BENGALURU: Shopping at stores in malls and high streets was tepid over the crucial weekend before Diwali, dashing hopes of a revival in business fortunes this festive season, especially after encouraging signs with buyers returning during the previous weekend.

“I am hearing a lot of retailers are not happy,” the CEO of a fashion store chain said, asking not to be identified. “It was not as good as anticipated. My feeling is that retailers would be marginally disappointed.”

Footfalls at prominent malls in New Delhi, Mumbai and Bengaluru on the weekend before Diwali were lower than in the comparative period in recent years and even if there were walk-ins, purchases were lower, retailers said.

“It was very bad on Saturday as traffic in stores had dropped by almost 25% compared to last Saturday,” said the CEO of a global fashion retailer.

A senior store executive at a Zara store in the New Delhi region said only 50% of the consumers entered the store while the remainder window-shopped, and the conversion rate was even lower.

Retailers said consumers are spen-ding only on need-based shopping this year and are mostly holding back on discretionary spending amid a slowdown in the economy.
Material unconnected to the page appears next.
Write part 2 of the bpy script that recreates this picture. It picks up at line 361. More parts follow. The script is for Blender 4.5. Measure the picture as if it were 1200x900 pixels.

The International Monetary Fund last week cut its forecast for India’s gross domestic product growth to 6.1% from a 7% expansion estimated in July.

The mood in the malls of Bengaluru was solemn as shoppers opted for the age-old mindset of saving and spending for Diwali instead of EMI-driven splurging.

“The economic slowdown has had an impact on my budget, but I planned and prioritised my Diwali shopping,” said Ruchi Kumar, an HR professional who was looking for ethnic wear at Shoppers Stop in Bengaluru’s centrally located Garuda Mall. “I saved about Rs 2,000-3,000 every month for Diwali shopping and avoided the temptation of sales through the year. It is about going back to basics, just like our parents who saved money instead of splurging.”

Richi Verma, a homemaker, was browsing for Diwali home decor at Westside store in Forum Mall. She said her budget for Diwali shopping remained the same as last year – in the range of .`15,000-20,000 – but this year she was “not indulging in unnecessary expenses.” J Suresh, CEO of Arvind Fashions, the seller of Gap, US Polo, Calvin Klein and Tommy Hilfiger branded products, said high-sales days this Diwali are fewer than the festive season last year.

“Typically, sales growth begins two weeks before Diwali. This year, we have noted absolute sales picking up only this weekend and expect it to grow positively closer to the date of the festival, unlike the previous years,” he said. “General consumption is low and people are holding money closer to their chests. Also, our online sales have taken a good share from offline.”

Even the weather gods played spoilsport as retailers complained of rain in Mumbai and Bengaluru.

Pawan Khandelwal, CEO of Iconic department chain, said he doesn’t expect more than a 4-5% increase in same-store-sales this year from last Diwali. He said during Diwali, retailers would typically enjoy comfortable double-digit growth.

“After Dussehra, weekdays were weak and weekends were doing better, and last weekend was good,” he said.

For electronics retail chain Vijay Sales, sales were “reasonably good” this weekend, although the buoyant pickup before Diwali was missing, director Nilesh Gupta said.

“We still grew by more than 7%, which is much better unlike several other industries, but the overall pessimism in the market seems to have impacted buoyancy and consumer sentiment,” Gupta said.

After sales dropped last Monday and Tuesday, fashion and lifestyle retailers had kept their fingers crossed for an improvement this weekend.